Designing Instance-Level Sampling Schedules via REINFORCE with James-Stein Shrinkage
Peiyu Yu, Suraj Kothawade, Sirui Xie, Ying Nian Wu, Hongliang Fei
TL;DR
This work introduces instance-level rescheduling for frozen text-to-image samplers by learning a single-shot, prompt- and seed-conditioned scheduling policy implemented as a Dirichlet distribution. To stabilize high-variance policy gradients in this high-dimensional setting, it derives a principled James-Stein shrinkage baseline that adaptively combines per-context and cross-context information, yielding lower estimator variance and better learning efficiency. Empirically, learned schedules improve text–image alignment, text rendering, and fine-grained control across multiple backbones and budgets, including competitive performance at only 5 steps without distillation. The approach offers a model-agnostic post-training lever that unlocks additional generative potential without altering the pretrained backbone, with demonstrated impact on few-step generation and downstream alignment tasks.
Abstract
Most post-training methods for text-to-image samplers focus on model weights: either fine-tuning the backbone for alignment or distilling it for few-step efficiency. We take a different route: rescheduling the sampling timeline of a frozen sampler. Instead of a fixed, global schedule, we learn instance-level (prompt- and noise-conditioned) schedules through a single-pass Dirichlet policy.
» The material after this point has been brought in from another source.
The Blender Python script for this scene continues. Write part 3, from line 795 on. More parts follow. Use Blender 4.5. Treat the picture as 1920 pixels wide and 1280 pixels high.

To ensure accurate gradient estimates in high-dimensional policy learning, we introduce a novel reward baseline based on a principled James-Stein estimator; it provably achieves lower estimation errors than commonly used variants and leads to superior performance. Our rescheduled samplers consistently improve text-image alignment including text rendering and compositional control across modern Stable Diffusion and Flux model families. Additionally, a 5-step Flux-Dev sampler with our schedules can attain generation quality comparable to deliberately distilled samplers like Flux-Schnell. We thus position our scheduling framework as an emerging model-agnostic post-training lever that unlocks additional generative potential in pretrained samplers.